Percebam que o que ocorre no mundo dos vivos na carne é apenas um prolongamento do que está acontecendo entre nós neste lado da vida.
O que está por trás de tudo isso é o receio que a Igreja não seja jogada em algumas armadilhas da modernidade e preserve seus postulados fundamentais. O que é meritório, no entanto, o que está em jogo, como sempre esteve, é como se procede o embate das ideias. Isto, pelo que sei, sempre foi polêmico e não muito auspicioso para os ditames éticos da Igreja.
Quando os homens, sejam eles na carne ou fora dela, esquecem a inspiração de Jesus tudo cai por terra. Ora, pensemos, se há a divergência que ela seja bem-vinda, pois mostra várias faces de um mesmo tema e somente enriquece a sua compreensão. O que não é interessante, de maneira alguma, é agir contraditoriamente aos princípios que abraça e querer impor a autoritariamente sua vontade .
Desculpe trazer estas questões internas da Igreja, mas creio que seja um momento fértil para mostrar, mais uma vez, que a vida deste lado é tão intensa quanto entre vocês.
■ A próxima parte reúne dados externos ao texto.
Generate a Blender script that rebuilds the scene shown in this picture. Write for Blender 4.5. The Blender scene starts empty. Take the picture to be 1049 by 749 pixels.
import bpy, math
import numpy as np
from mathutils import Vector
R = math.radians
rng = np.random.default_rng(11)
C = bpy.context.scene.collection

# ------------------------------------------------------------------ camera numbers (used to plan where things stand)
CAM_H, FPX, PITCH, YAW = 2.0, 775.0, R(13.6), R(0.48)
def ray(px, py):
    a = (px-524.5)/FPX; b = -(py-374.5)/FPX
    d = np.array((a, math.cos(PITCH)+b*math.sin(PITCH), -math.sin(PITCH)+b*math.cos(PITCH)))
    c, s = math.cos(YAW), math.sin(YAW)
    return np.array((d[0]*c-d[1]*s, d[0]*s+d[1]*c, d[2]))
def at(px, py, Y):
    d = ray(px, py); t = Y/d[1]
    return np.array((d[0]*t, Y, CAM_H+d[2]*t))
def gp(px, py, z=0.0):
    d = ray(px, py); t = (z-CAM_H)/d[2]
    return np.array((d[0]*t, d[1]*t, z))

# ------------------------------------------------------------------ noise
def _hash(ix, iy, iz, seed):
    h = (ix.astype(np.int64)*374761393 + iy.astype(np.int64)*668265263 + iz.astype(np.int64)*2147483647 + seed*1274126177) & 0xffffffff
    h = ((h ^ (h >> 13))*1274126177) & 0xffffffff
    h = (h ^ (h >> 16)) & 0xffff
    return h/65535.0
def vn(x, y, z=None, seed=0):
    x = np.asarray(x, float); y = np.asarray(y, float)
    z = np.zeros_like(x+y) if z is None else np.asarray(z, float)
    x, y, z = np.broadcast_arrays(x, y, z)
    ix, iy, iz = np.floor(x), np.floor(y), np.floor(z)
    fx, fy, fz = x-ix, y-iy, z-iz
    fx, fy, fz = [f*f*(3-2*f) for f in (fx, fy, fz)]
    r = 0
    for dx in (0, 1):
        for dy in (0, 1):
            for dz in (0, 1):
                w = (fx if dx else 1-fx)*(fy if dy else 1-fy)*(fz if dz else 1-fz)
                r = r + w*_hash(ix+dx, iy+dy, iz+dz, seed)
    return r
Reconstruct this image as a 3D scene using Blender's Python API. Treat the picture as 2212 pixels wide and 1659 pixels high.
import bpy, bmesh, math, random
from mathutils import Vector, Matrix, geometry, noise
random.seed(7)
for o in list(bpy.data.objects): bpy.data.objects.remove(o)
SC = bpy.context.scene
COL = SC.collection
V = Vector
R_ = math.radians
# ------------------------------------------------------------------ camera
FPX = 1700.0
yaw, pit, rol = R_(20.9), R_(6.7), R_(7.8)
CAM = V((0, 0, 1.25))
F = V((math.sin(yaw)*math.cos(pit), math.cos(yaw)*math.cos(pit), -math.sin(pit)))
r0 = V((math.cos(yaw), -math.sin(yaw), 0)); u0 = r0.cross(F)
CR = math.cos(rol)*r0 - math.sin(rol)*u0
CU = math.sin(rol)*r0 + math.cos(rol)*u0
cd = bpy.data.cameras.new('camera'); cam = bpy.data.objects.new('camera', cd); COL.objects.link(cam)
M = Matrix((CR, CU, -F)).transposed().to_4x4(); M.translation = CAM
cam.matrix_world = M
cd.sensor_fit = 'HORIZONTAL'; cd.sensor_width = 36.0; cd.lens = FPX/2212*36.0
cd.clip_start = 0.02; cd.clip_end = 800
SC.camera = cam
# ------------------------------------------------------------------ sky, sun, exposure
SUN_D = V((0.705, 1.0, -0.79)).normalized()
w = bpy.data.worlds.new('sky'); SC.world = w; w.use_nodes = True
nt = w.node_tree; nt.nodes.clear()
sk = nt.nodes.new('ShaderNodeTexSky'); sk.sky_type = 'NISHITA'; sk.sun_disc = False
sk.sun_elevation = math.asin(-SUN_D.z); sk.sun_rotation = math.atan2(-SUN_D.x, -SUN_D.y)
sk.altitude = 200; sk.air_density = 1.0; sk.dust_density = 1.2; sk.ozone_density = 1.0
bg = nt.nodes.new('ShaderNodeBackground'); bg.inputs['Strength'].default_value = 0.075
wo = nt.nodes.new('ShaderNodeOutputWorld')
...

Serve para mostrarmos que a vida tem continuidade do lado de cá porque é deste lado, na maioria das vezes, que é gerada a matriz para o mundo daí.
A Igreja Católica, como qualquer outro organismo vivo, é formada da diversidade e, pelo tamanho que tem, esta diversidade é bastante ampla.
Participo de vários grupos simultaneamente e observo que muitos possuem a preocupação de manter tudo em ordem, mas desejam ardentemente que a Igreja possa proporcionar respostas adequadas aos desafios que a atualidade propõe.
Sei que tudo isto pode parecer jogo político - e é, mas a vida é feita disto mesmo. Devemos ser coparticipantes da construção de tudo que nos rodeia. No meu caso, faço isto pelo meu compromisso com a Igreja.
O Papa Francisco é altamente bem-intencionado e saberá se posicionar diante destas solicitações, com a autoridade e sabedoria solicitadas ao mandatário primeiro da Igreja entre os homens.
Ao todo, todos ganham. Ganha-se até quando se procede inconvenientemente para que se pontue que este não deve ser o melhor caminho a ser percorrido.
Creio que tais explicações sejam necessárias embora possam parecer enfadonhas, mas há sempre o elemento didático nestas questões discutidas.
Inspire o Nosso Senhor Jesus Cristo a tratarmos tudo com a devida fraternidade que deve reinar em irmãos comprometidos com a causa do mestre de nossas vidas.